SUCCESSFUL: Happy Death Day 2U manages to expand upon a standalone film with almost no source material, without ruining what made the first film good.

By Micah Pierce, Staff Writer

There doesn’t seem to be many different ways one could repackage what is essentially the same movie and effectively sell it to audiences a second time, yet director Christopher Landon manages it in his creation of Happy Death Day 2U. The film’s time loop originates on Tuesday the 19th, as opposed to the first film, whose time loop begins on Monday the 18th. More light is shed on the cause of the time loops introduced in Happy Death Day, revealing connections with quantum computers and alternate realities. The central conflict of the film sees Tree Gelbman, played by returning actress Jessica Rothe, struggling to find a way home after getting stranded in a time loop in another dimension. Once again, a killer sporting a babyface mask pursues Tree, but to her horror, he also targets her friends.

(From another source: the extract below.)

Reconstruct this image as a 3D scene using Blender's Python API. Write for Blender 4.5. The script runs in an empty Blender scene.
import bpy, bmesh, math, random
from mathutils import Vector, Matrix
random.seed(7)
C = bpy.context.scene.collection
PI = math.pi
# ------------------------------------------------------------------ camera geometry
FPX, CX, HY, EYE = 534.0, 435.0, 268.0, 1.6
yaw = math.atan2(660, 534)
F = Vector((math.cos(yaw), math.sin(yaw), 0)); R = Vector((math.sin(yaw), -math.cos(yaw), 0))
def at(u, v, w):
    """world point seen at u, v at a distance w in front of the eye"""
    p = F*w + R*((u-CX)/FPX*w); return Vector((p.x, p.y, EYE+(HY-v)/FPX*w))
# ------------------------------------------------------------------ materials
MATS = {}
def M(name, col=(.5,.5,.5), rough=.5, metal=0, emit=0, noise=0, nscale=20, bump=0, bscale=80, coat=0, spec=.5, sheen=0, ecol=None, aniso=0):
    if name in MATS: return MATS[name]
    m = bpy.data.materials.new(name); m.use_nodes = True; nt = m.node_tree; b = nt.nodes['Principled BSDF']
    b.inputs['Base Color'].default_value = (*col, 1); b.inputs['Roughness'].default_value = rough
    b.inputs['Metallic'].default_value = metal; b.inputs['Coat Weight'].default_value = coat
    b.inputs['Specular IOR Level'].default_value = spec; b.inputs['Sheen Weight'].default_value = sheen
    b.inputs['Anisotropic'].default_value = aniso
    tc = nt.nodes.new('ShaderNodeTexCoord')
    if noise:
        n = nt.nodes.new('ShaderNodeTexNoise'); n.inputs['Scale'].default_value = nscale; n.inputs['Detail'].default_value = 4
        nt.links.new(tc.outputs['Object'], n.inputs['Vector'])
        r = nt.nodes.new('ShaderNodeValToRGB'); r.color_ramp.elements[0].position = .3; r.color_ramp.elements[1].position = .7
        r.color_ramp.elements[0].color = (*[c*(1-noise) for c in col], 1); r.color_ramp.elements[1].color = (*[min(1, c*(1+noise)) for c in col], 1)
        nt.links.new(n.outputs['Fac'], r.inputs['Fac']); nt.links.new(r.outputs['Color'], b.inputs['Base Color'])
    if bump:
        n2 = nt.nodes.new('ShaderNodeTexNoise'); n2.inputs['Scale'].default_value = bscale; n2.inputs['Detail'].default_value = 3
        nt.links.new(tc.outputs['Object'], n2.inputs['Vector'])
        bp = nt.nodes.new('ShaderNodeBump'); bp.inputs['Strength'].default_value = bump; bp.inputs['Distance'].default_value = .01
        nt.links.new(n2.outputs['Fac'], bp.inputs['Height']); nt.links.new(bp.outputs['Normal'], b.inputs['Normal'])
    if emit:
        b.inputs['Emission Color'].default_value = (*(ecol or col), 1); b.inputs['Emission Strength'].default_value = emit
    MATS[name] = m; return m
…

While the original movie focused far more on the slasher and horror aspects of cinema, Happy Death Day 2U explores science fiction much more. The change in tone serves the film well, since few people want to see the exact same recycled jump scares mixed with the same boring time loops. The metaphysical aspect of the film adds another layer of depth to a movie that could have been an enormous bore. And Landon doesn’t think to stop at only two genres, adding yet another layer in the form of the film’s comedy.

Part of what elevates the movie’s humor is its self-awareness, how keen it is for audiences to be in on every joke it has. The film is jam-packed full of just about every common college movie trope there is, balancing moments of suspense with those of laughter. The tongue-in-cheek nature of the film’s tropes aren’t limited to narrative and character ones either, as the movie contains three separate cheesy montage moments, a heart-wrenching family subplot, and a point at which it somehow turns into a heist movie. The wacky spontaneity works well for a movie split three ways between genres.

Happy Death Day 2U  succeeded in no small part thanks to the level of risk taking included in the film. It’s refreshing to see a director go so far off the beaten path and subvert so many expectations, yet still produce a movie enjoyable to watch. The blending of all the ragtag elements thrown into the film somehow just works.